- _REQUIREMENT_
Extract every line of the material that holds the string "script".

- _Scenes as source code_

"""

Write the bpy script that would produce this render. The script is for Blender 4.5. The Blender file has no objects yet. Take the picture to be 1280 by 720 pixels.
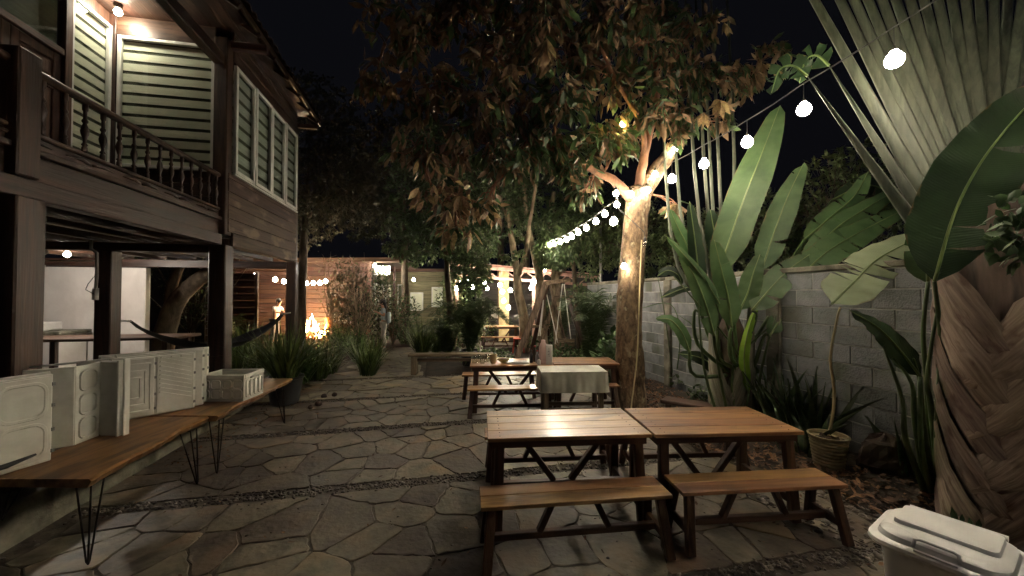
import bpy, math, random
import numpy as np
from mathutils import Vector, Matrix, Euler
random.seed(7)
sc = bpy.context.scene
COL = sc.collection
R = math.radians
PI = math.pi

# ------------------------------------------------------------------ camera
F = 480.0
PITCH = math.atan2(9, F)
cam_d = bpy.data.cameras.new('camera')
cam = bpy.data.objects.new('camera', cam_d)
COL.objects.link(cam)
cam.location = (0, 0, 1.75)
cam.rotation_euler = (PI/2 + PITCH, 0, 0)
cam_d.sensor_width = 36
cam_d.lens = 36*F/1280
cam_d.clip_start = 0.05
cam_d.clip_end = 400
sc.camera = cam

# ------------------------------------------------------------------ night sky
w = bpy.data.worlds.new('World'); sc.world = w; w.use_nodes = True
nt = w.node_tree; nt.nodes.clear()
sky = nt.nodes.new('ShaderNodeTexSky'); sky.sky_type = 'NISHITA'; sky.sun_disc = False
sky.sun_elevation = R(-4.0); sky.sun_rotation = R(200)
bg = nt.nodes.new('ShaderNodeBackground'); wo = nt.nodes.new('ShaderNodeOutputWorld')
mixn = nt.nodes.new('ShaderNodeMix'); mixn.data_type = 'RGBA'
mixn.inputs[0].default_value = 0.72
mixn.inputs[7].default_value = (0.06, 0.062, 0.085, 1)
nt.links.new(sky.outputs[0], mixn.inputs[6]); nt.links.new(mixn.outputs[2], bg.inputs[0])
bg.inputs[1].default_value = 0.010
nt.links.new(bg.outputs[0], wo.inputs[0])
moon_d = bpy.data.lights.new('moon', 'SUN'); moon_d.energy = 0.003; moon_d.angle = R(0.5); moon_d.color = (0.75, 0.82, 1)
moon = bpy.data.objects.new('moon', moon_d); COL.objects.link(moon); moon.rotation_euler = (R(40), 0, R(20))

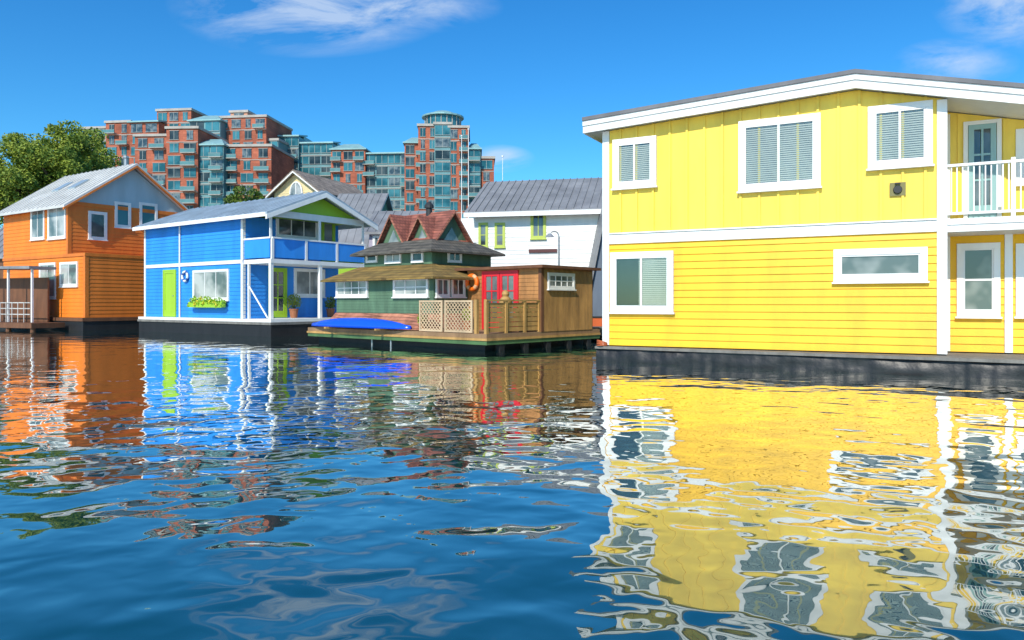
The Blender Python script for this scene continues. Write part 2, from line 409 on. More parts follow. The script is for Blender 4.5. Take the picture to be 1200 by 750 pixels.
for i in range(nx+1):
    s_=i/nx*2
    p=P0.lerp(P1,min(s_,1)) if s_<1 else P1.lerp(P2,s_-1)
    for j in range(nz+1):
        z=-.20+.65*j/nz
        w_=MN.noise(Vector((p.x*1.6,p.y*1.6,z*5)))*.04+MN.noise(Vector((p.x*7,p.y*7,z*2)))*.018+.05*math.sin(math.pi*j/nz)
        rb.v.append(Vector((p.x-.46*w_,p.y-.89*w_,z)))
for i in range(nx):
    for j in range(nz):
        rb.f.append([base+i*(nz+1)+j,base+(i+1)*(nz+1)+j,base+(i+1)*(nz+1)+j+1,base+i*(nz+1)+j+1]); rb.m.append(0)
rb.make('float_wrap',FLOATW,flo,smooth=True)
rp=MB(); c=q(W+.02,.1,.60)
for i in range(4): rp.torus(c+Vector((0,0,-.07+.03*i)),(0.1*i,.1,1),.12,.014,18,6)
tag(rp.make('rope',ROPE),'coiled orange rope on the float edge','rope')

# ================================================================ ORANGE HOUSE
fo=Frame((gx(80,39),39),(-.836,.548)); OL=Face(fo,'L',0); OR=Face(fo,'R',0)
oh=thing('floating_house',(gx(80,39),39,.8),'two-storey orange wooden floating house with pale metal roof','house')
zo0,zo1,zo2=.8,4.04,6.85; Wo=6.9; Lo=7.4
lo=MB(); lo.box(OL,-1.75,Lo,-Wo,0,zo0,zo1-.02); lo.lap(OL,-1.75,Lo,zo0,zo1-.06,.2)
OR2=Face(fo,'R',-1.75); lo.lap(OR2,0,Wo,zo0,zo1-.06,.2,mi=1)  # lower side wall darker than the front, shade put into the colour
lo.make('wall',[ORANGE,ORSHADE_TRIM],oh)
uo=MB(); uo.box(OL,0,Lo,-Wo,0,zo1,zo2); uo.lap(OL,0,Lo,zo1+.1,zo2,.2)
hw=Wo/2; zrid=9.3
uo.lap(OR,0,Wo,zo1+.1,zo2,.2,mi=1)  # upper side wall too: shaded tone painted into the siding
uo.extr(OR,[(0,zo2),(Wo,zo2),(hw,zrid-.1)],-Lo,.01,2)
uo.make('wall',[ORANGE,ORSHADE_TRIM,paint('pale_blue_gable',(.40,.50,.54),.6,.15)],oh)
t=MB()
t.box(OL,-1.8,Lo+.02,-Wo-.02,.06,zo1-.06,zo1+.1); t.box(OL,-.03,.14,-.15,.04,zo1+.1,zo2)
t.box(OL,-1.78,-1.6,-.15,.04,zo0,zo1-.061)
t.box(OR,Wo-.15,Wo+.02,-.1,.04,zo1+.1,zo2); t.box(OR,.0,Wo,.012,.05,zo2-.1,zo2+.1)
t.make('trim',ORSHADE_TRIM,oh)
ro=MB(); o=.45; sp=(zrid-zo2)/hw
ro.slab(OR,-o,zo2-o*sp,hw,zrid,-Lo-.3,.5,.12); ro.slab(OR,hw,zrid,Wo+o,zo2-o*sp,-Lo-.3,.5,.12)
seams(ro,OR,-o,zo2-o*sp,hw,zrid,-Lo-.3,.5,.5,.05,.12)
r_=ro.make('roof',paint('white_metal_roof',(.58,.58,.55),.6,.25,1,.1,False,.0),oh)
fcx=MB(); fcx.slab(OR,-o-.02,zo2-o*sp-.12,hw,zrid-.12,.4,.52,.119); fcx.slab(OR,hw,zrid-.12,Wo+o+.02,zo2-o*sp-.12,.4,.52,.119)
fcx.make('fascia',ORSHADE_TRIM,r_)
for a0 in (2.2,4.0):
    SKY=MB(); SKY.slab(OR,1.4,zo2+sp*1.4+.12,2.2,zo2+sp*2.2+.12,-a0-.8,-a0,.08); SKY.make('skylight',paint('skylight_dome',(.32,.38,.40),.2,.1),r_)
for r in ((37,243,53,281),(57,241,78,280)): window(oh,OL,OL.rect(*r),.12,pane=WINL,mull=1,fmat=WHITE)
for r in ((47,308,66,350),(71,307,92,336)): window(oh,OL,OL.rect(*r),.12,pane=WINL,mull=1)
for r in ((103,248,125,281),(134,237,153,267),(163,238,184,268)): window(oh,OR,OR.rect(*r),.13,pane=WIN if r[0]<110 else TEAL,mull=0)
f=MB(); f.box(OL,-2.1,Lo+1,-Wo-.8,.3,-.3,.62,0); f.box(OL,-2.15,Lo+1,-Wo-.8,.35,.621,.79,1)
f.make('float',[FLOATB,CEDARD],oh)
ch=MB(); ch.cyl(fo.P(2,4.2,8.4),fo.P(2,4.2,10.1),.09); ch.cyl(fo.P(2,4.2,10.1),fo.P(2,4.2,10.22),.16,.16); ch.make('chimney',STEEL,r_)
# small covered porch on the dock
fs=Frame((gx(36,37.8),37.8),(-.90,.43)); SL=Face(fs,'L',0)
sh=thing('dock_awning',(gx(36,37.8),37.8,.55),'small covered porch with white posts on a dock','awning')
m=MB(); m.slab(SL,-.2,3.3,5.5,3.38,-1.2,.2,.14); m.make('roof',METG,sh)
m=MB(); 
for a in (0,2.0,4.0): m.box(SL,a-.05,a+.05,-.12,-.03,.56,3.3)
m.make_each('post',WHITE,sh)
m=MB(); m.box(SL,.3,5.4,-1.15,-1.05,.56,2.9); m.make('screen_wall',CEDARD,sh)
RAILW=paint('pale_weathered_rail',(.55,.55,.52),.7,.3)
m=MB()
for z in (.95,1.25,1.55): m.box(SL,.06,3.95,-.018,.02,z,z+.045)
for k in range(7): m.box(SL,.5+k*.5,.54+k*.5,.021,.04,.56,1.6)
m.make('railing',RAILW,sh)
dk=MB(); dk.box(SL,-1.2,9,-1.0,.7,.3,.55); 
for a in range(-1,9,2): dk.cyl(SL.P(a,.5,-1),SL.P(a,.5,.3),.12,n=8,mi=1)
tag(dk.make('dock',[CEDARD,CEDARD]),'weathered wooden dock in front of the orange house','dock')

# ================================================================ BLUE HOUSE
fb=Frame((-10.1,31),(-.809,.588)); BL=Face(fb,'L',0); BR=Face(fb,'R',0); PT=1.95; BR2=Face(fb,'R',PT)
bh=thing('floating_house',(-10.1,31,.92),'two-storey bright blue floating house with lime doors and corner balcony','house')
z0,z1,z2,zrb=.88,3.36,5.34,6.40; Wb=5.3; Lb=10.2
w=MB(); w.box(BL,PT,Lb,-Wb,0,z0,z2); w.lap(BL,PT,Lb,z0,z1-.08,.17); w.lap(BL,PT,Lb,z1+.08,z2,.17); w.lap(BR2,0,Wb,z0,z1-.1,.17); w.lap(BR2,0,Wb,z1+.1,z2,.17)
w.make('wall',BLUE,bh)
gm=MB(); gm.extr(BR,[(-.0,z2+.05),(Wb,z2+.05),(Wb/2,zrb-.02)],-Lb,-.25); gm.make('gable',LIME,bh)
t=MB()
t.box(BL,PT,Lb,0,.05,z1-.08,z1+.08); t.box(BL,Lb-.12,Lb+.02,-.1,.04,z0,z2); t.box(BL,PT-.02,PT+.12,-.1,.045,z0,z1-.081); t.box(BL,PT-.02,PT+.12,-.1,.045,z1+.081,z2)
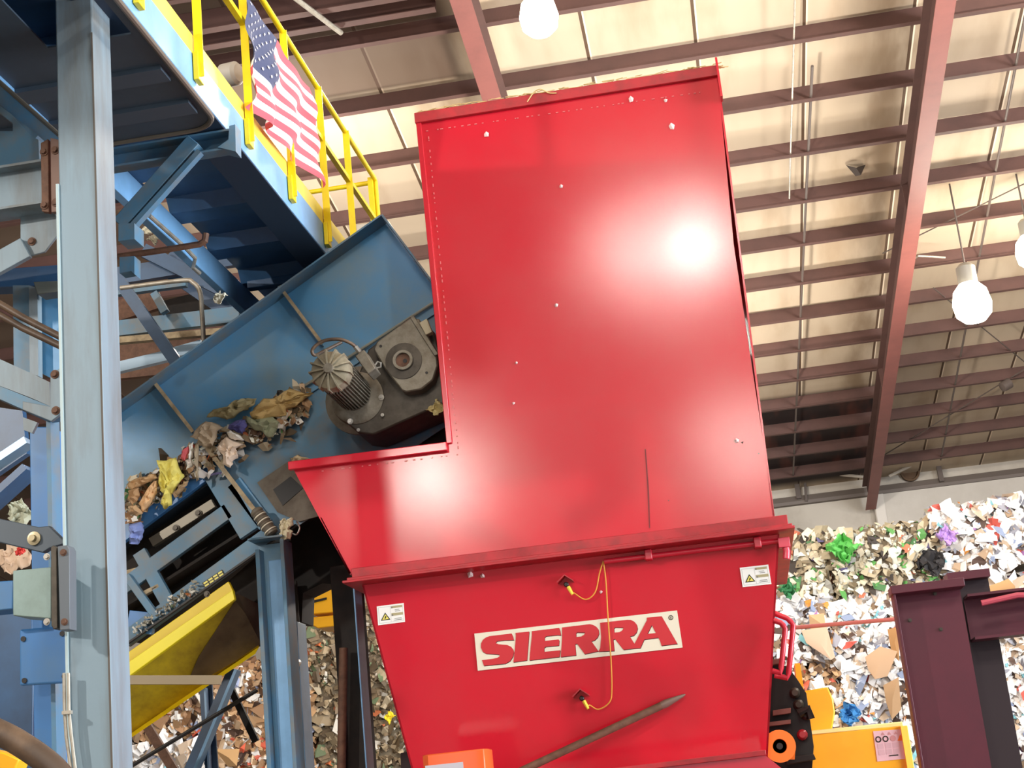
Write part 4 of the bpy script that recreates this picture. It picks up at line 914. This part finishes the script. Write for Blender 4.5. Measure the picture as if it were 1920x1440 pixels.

"""

- _ANSWER_
Write the bpy script that would produce this render. The script is for Blender 4.5. The Blender file has no objects yet. Take the picture to be 1280 by 720 pixels.
The Blender Python script for this scene continues. Write part 2, from line 409 on. More parts follow. The script is for Blender 4.5. Take the picture to be 1200 by 750 pixels.
Write part 4 of the bpy script that recreates this picture. It picks up at line 914. This part finishes the script. Write for Blender 4.5. Measure the picture as if it were 1920x1440 pixels.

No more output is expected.